Paredes ignora que en un régimen parlamentario no hay separación de poderes. Esto ya lo han dicho muchísimos estudiosos. Del partido que tiene mayoría en las cámaras —por sí solo o negociada con otros— emana el primer ministro o presidente. Montesquieu leyó mal el sistema inglés y creyó ver una separación de poderes y no una división para su mejor ejercicio. Y con esa idea Estados Unidos diseñó el régimen presidencial que nosotros imitamos. Por eso hoy se proponen en América Latina figuras del régimen parlamentario —la disolución del Congreso o la moción de censura— y que el electorado dilucide en cualquier momento quién es el vencedor.
Manuel Gómez Morin, fundador del PAN, catedrático de derecho público de 1924 a 1933, escribió en sus apuntes: “El verdadero Poder Ejecutivo es una comisión del Parlamento, al que debe rendir cuenta de sus actos políticos. La división de poderes en este sistema parlamentario no es una cosa muy firme (…). Es condición esencial del gobierno parlamentario un poder, una atribución especial conferida al Ejecutivo.

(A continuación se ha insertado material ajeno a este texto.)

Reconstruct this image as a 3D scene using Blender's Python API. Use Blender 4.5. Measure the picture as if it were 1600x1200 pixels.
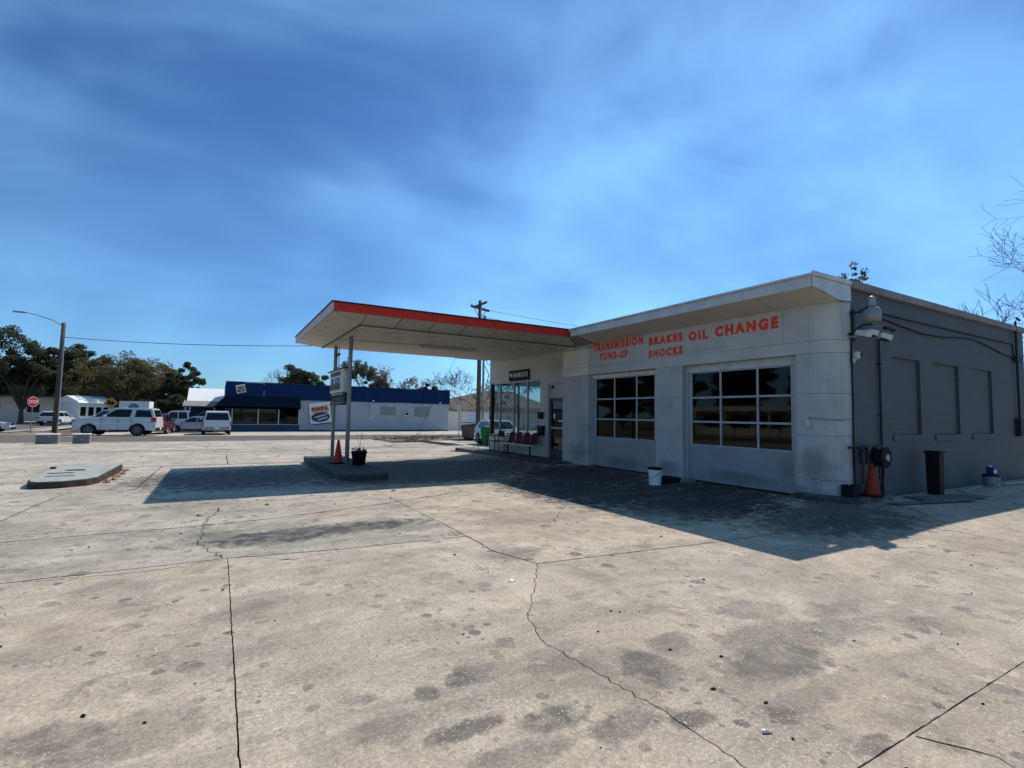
import bpy, bmesh, math, random
import numpy as np
from mathutils import Vector, Matrix, Quaternion

for o in list(bpy.data.objects):
    bpy.data.objects.remove(o)
SC = bpy.context.scene
COL = SC.collection
RAD = math.radians

# ------------------------------------------------------------------ camera
cam_d = bpy.data.cameras.new('camera')
cam = bpy.data.objects.new('camera', cam_d)
COL.objects.link(cam)
SC.camera = cam
HEAD, PITCH, ROLL = RAD(59.9687), 0.061684, 0.01557
fw = Vector((math.cos(HEAD) * math.cos(PITCH), math.sin(HEAD) * math.cos(PITCH), math.sin(PITCH)))
rt = Vector((math.sin(HEAD), -math.cos(HEAD), 0))
up = rt.cross(fw)
r2 = rt * math.cos(ROLL) - up * math.sin(ROLL) * -1
u2 = up * math.cos(ROLL) - rt * math.sin(ROLL)
cam.matrix_world = Matrix(((r2.x, u2.x, -fw.x, 0), (r2.y, u2.y, -fw.y, 0), (r2.z, u2.z, -fw.z, 1.6), (0, 0, 0, 1)))
cam_d.sensor_width = 36
cam_d.lens = 788.25 / 1600 * 36
cam_d.clip_start = 0.05
cam_d.clip_end = 3000
SC.render.resolution_x, SC.render.resolution_y = 1024, 768

# ------------------------------------------------------------------ sky and sun
SUN = Vector((0.765, 0.36, 1.0)).normalized()
SUN_EL = math.asin(SUN.z)
SUN_ROT = math.atan2(SUN.x, SUN.y)
world = bpy.data.worlds.new('World')
SC.world = world
world.use_nodes = True
wn, wl = world.node_tree.nodes, world.node_tree.links
wn.clear()
w_out = wn.new('ShaderNodeOutputWorld')
w_bg = wn.new('ShaderNodeBackground')
w_sky = wn.new('ShaderNodeTexSky')
w_sky.sky_type = 'NISHITA'
w_sky.sun_disc = False
w_sky.sun_elevation = SUN_EL
w_sky.sun_rotation = SUN_ROT
w_sky.altitude = 0
w_sky.air_density = 1.0
w_sky.dust_density = 0.15
w_sky.ozone_density = 3.0
w_bg.inputs['Strength'].default_value = 0.102
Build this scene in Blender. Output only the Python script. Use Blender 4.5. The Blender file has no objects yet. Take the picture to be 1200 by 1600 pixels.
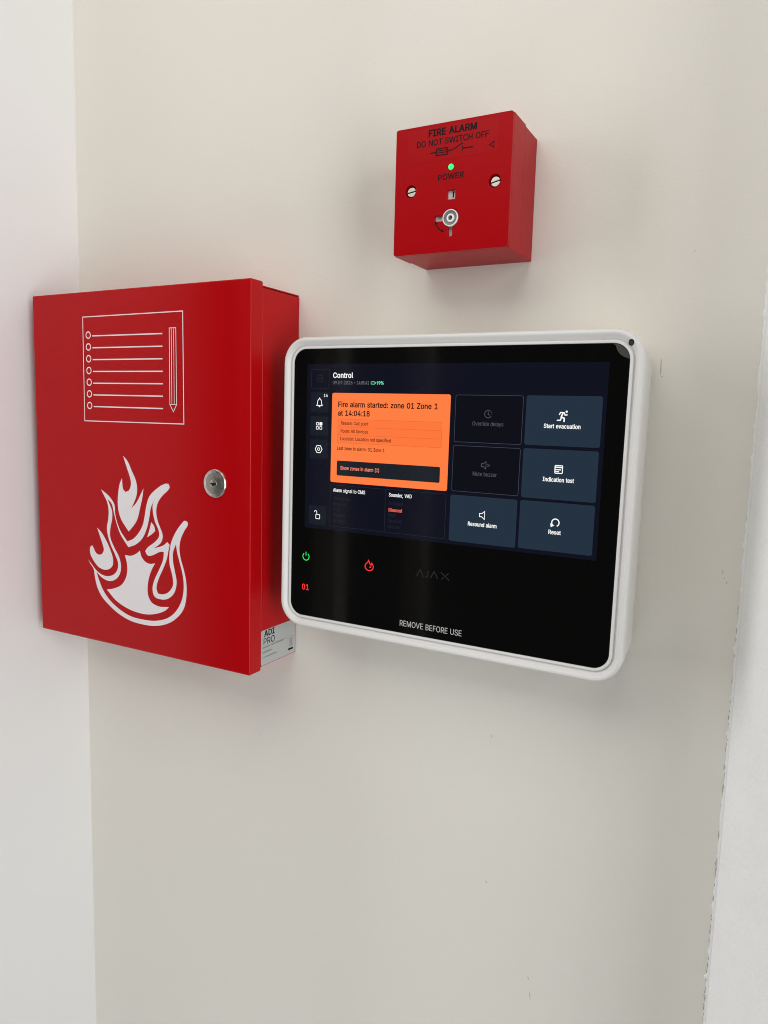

Cuando hay un conflicto entre el Ejecutivo y el Legislativo, o bien éste transige o bien disuelve el Parlamento. Disolver el Parlamento significa hacer una especie de referéndum”.
Vicente Fox tuvo razón cuando señaló que en el régimen actual el presidente propone y el Congreso dispone. El problema ha consistido en que la oposición en el Congreso, con la mayor desfachatez, ni aprueba ni rechaza las muchas propuestas hechas por el gobierno panista, violando la Constitución en su artículo 72 fracción I que señala el término de 30 días para dictaminar. Ahí está el nudo gordiano de nuestra actual vida política.
El gobierno priísta, en 1986, impulsó la cláusula de gobernabilidad cuyo objetivo era, mediante la sobrerrepresentación, darle mayoría a su partido para que pudiera implementar las políticas públicas que desde el Ejecutivo se diseñaban. Esa actitud contrasta, como en otros muchos temas (podríamos dar numerosos ejemplos), con la que ahora ha tenido al haber perdido la Presidencia de la República. Tal parece que el encono ha prevalecido sobre la razón y el compromiso ético.
Lo más notable de todo lo dicho es esa frivolidad con la que ahora líderes priístas afirman que ellos no han sido obstáculo para llevar a cabo las reformas requeridas y culpan al PAN, por no haber sabido convencerlos. Esto sí raya en el extremo de la irresponsabilidad. Ahora resulta que también el PAN tiene que decirle al PRI lo que debe hacer, cuando es de lógica elemental que debe prevalecer siempre, sobre el interés partidista, el interés nacional.
Un partido es instrumento de ciudadanía, no una facción que sin importarle el bien común busca satisfacer apetitos personales. Ojalá la diputada Paredes, antes de concluir su periodo al frente del PRI, pudiera hacer una reflexión más honesta.